The mountains feel a bit like they’re moving under our feet and we find ourselves reaching out for that which is immovable and certain. I can never express how profoundly grateful I am for the scriptures, for the God of the scriptures who is THERE, who speaks, who is unchanging and wholly Other while being intimately close, and for His word which is sure and will endure forever.
I turn to these old words from a treasured commentary by Walter Brueggemann called The Land: Place as Gift, Promise, and Challenge in Biblical Faith:
“Land is a central, if not the central theme of biblical faith…There are no meanings apart from roots. And such rootage is a primary concern of Israel and a central promise of God to his people. This sense of place is a primary concern of this God who refused a house and sojourned with his people (2 Sam. 7:5-6) and of the crucified one who had ‘nowhere to lay his head’ (Luke 9:58).
A sense of place is to be sharply distinguished from a sense of space as has been stressed by some scholars. ‘Space’ means an arena of freedom, without coercion or accountability, free of pressures and void of authority. Space may be imaged as weekend, holiday, avocation, and is characterized by a kind of neutrality or emptiness waiting to be filled by our choosing. Such a concern appeals to a desire to get out from under meaningless routine and subjection. But ‘place’ is a very different matter. Place is space that has historical meanings, where some things have happened that are now remembered and that provide continuity and identity across generations. Place is space in which important words have been spoken that have established identity, defined vocation, and envisioned destiny. Place is space in which vows have been exchanged, promises have been made, and demands have been issued. Place is indeed a protest against the uncompromising pursuit of space. It is a declaration that our humanness cannot be found in escape, detachment, absence of commitment, and undefined freedom.

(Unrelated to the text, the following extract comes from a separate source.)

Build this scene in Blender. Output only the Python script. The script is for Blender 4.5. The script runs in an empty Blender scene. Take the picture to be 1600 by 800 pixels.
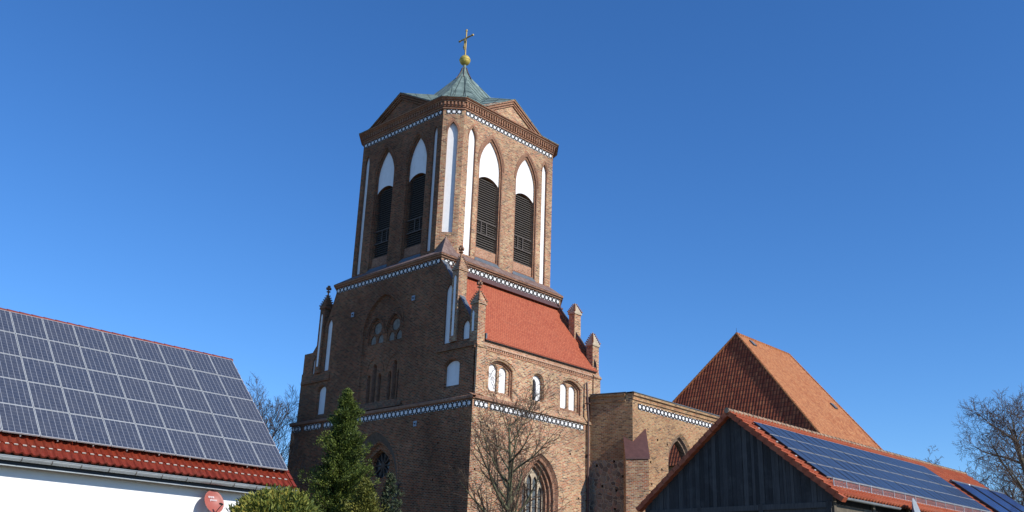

Whereas pursuit of space may be a flight from history, a yearning for a place is a decision to enter history with an identifiable people in an identifiable pilgrimage. Humanness, as biblical faith promises it, will be found in belonging to and referring to the locus in which the peculiar historicity of a community has been expressed and to which recourse is made for purposes of orientation, assurance, and empowerment. The land for which Israel yearns and which it remembers is never unclaimed space but is always a place with Yahweh, a place well filled with memories of life with him and promise from him and vows to him.”
Yes, maybe that’s it. When all is spinning, we need to return to places that remind us of who we are, where we are going, what is sure and unchanging. Maybe returning to those places is what helps to reorient us to the God of the place, and the promise of His presence with us in all our sojourning.